What that means is that I shall forever have to be my own friend. In bad times, in hopeful times, in torturous moments and in happy moments. At times, especially where my dreams are concerned, I shall be my own critique, my source of motivation, my mentor, my own hater and enemy. So those roles will have to balance out evenly. May I learn to balance between being self dependent and a snob. May I remember that I’m all I have. And this life is the only one I have. May I always have my own back, even when I’m not who i would like to be yet.

And when I take a detour from my journey, may I not beat myself up for it. Instead, may I remember Oprah’s words, that in life there are no mistakes, just detours but by the end of the day, you’ll get to your final destination. May I embrace and enjoy whatever comes out of the diverse paths I shall take. May I remember that my life does not have one single path it was supposed to take, it had a purpose that I was supposed to achieve using my own abilities, personality, experiences, skills and passions. 

And when I feel as if I’ve hit a wall in my path, may I remember that nothing is impossible with my God. 

Speaking of my God, He understands me so well. But times will come when I think whatever He has laid for me is not exactly what I had in mind for myself. May I remember that I didn’t create myself. He did, which means He knows how whatever He is doing with me at any given point in time helps me achieve those plans He has for me. May I also remember that we are in the same team.  May my insecurities, mistrust and fears never put limitations to my faith and what God can do for me. 

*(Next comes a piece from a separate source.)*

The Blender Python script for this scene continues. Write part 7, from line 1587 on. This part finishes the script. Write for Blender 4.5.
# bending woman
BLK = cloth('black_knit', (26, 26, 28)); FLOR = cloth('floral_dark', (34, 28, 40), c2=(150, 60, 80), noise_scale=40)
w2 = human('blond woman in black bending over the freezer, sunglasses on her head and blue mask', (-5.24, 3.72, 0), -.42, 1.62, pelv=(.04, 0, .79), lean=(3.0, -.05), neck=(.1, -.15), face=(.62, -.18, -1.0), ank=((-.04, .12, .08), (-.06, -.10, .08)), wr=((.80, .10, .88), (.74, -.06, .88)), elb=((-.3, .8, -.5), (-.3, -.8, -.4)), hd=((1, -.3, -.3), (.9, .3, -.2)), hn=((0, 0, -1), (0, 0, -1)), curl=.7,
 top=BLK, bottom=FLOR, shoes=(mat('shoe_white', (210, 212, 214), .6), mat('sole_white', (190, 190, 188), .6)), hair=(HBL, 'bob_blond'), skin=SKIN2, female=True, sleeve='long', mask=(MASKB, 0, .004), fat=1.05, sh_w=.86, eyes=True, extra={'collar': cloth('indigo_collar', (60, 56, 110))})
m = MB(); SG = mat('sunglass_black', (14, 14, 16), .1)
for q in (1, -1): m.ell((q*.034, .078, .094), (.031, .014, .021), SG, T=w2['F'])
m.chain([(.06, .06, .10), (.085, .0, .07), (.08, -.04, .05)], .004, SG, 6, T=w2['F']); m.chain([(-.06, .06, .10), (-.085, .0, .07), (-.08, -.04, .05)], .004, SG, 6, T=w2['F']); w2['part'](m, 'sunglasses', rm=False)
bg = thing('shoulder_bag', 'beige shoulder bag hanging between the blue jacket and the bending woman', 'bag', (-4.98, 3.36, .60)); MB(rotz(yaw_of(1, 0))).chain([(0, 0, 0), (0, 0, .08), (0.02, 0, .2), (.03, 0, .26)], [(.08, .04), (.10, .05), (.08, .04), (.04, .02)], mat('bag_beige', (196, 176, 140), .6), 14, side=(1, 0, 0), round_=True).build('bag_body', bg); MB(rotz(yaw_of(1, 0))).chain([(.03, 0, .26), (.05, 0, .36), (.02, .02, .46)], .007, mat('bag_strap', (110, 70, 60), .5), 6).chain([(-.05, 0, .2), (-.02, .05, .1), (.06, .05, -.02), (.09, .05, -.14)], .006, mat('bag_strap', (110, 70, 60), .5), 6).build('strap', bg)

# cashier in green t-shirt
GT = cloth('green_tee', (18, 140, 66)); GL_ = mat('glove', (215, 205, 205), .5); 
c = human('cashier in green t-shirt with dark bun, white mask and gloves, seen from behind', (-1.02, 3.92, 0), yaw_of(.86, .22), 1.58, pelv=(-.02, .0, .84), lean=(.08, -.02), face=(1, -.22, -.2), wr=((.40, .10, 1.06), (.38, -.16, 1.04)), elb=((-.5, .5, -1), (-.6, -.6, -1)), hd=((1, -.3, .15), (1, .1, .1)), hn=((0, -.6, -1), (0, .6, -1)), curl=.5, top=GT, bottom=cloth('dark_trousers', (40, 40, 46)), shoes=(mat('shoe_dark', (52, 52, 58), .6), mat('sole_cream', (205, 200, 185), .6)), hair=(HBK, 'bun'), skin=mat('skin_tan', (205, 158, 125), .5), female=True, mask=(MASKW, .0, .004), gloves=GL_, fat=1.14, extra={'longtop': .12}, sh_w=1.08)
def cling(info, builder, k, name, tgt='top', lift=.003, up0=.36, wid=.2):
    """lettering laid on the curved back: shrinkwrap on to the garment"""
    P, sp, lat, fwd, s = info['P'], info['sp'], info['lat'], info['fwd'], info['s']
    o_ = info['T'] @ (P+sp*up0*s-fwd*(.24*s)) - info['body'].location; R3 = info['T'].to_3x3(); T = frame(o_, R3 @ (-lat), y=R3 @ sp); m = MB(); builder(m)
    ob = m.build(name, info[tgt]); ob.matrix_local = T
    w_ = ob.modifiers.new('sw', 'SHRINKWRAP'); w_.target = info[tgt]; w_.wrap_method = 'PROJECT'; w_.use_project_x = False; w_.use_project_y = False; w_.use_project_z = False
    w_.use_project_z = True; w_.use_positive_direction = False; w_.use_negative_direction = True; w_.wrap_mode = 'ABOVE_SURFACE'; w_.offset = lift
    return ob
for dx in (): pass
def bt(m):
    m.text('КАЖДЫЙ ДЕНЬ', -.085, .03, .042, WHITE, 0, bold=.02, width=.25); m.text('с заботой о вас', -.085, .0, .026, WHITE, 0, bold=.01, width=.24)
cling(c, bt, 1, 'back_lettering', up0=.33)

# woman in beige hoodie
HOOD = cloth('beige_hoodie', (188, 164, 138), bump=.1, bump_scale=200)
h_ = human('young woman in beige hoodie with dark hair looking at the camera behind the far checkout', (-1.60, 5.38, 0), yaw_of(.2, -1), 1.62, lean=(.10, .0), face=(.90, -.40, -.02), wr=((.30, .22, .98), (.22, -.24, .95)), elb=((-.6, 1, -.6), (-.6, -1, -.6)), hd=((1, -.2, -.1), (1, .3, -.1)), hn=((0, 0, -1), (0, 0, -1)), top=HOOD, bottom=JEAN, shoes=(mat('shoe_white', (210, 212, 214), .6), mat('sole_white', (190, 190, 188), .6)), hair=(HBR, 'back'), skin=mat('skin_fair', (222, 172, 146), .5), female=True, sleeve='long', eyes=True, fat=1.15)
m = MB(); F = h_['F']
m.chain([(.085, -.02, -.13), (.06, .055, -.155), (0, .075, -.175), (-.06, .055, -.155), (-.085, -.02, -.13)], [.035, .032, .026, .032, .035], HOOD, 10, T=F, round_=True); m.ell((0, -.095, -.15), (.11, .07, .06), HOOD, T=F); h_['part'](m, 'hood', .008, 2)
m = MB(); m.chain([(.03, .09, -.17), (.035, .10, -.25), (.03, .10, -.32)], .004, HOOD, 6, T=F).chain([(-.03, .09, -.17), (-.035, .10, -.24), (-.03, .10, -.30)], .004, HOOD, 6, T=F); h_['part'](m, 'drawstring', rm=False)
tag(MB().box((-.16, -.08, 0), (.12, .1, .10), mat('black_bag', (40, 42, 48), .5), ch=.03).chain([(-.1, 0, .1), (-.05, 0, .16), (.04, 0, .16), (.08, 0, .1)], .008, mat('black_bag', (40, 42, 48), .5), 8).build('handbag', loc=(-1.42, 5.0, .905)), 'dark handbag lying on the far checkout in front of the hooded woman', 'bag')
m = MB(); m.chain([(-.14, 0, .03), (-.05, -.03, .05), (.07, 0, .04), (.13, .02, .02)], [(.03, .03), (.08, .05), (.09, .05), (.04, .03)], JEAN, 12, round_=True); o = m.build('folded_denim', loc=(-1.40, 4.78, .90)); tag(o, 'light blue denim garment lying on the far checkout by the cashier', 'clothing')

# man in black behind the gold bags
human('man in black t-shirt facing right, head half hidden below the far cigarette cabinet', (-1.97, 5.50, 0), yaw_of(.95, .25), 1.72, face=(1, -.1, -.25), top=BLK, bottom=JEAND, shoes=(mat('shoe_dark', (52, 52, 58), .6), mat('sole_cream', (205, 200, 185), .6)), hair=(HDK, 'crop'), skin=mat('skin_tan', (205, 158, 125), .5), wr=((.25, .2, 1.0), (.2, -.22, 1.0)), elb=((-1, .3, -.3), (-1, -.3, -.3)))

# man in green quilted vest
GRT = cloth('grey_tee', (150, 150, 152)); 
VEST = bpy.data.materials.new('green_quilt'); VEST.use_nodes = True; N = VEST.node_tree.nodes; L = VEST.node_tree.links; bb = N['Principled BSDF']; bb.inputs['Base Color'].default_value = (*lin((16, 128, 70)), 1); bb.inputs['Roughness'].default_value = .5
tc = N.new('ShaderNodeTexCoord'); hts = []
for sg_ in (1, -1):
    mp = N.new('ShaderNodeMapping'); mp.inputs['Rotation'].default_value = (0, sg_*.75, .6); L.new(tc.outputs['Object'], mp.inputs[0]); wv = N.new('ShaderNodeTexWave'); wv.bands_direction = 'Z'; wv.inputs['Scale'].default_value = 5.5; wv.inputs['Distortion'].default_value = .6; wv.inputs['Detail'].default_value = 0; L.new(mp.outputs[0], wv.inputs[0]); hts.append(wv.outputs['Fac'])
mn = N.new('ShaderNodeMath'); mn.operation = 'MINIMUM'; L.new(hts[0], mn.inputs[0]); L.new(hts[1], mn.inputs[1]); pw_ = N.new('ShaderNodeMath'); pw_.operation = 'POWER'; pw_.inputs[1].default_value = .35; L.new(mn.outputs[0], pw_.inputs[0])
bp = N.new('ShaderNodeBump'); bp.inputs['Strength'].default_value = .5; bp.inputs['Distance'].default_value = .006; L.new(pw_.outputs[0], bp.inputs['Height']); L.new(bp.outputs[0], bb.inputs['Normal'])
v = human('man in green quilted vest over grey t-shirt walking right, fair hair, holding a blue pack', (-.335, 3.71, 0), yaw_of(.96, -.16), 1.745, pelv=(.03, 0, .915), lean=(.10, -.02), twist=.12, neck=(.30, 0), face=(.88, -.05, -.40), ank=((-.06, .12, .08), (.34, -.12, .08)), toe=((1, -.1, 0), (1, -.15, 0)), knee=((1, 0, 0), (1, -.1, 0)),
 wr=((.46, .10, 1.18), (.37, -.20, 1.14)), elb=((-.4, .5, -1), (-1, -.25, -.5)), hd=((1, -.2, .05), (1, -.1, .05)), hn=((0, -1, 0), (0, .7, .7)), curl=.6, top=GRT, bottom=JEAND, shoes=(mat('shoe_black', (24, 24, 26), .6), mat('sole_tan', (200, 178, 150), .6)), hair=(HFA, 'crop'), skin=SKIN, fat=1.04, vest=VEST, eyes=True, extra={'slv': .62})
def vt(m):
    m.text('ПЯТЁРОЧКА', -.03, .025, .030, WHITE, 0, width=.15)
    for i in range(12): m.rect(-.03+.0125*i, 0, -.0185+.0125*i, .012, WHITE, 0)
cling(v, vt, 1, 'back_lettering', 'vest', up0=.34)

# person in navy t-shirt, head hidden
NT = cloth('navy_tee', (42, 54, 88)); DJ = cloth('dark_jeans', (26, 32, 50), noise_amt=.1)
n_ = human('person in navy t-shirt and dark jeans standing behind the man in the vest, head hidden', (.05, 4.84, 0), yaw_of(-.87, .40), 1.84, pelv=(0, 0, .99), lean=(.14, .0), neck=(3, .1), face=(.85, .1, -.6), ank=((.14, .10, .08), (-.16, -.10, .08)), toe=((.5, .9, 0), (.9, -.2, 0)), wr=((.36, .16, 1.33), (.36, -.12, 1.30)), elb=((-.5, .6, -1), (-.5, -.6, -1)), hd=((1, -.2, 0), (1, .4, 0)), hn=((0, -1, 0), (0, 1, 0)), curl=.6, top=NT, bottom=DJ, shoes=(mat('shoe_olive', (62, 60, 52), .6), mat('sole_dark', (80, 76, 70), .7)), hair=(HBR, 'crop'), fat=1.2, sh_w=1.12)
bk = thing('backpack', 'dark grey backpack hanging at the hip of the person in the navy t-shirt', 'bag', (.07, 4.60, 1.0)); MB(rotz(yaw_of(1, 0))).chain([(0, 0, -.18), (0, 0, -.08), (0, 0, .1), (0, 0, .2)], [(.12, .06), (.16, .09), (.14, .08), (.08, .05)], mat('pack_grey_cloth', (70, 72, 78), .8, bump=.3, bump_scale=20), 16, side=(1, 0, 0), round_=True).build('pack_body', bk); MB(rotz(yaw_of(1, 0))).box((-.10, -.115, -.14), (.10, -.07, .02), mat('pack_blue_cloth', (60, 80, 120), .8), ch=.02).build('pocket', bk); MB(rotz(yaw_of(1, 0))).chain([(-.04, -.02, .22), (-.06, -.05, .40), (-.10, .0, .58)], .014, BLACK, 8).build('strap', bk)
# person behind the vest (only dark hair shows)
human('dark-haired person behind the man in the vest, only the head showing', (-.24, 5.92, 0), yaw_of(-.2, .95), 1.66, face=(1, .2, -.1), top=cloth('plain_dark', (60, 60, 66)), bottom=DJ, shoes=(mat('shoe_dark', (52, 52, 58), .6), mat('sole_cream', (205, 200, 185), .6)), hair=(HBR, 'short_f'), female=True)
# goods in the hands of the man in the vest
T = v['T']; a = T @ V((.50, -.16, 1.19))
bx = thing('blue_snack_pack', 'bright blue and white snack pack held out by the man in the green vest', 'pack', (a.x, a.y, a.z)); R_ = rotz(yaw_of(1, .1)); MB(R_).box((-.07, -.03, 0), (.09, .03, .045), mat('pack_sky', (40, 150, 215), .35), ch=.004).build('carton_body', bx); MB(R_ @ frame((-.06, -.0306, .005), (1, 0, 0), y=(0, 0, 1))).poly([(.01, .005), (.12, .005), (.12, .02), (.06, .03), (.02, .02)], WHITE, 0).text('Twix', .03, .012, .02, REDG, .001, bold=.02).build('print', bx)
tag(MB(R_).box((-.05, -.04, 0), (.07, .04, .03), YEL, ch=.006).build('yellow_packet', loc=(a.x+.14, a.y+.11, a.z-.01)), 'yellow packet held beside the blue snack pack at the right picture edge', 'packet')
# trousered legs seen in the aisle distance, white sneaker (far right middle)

When I need refuge, because for sure troubles shall come, when I need shelter, because storms shall be there, when I need help, because I’m not self sufficient, when I need hope, because I shall lose hope, may I run to Him. He has said that He will protect and answer those who make Him their refuge. And on top of that, that those who put their trust in Him He shall deliver you and put you under His wings, you shall fear not. May I always remember that He has done it before for me. And He is doing it again right now, by giving me this hope I’m talking about right now in the middle of an ending season when I don’t know what next. 

And whatever I get to do, may I do it willingly and cheerfully. Life is a journey, there are times I will find things to do that will naturally make me happy or be fun, but others will be mundane and boring. May I remember Mrs. Kamwilu’s words, that happiness comes from within. And that whatever I lay my hands on, even if its sweeping, may I do it as if God is the one coming to walk on that street. May I do all my things, knowing that I’m doing it for my God. May I be faithful with the small, even when everyone around me is grumbling over the same. 

And may i never stop learning. Like Dr.Kirubi says, don’t be a stone in the river, that if you cut open after a hundred years, you’ll find no water. Observe and absorb. May I learn from even the smallest of people. And may I apply what I have learnt over the years. May I respect all indiscriminately even when no one does the same. May I stand up for what I believe in even when the world has new normals. May i not cower or be swept away by the fervor of fitting in when it comes to wrong doing. May I stand to be counted among those who God has raised up in this generation.
And to my dreams, 

May I never forget you. Should i feel lethargic , may I look at Bikozulu and see how he never looses that inner child in him, which is how he ends up fighting for armrests and observing weird things. 

May you still have the capability to give me sleepless nights. May you drive me crazy thinking of how compatible we are. 

May you disturb me when I seem too comfortable in a stop over instead of hurrying to make a home in my destination. 

May i never forsake you even when I can’t see you clearly. May I always remember you. May you haunt me to death should I dare ignore you. 

I have always been a sucker for farewell speeches at the end of a season. But this time round, I just gave myself one. I guess the more you grow ,the more blanket words for everyone stop applying to you. You get specific the higher you move up in life. So this is a farewell speech to Mercy. May she never forget.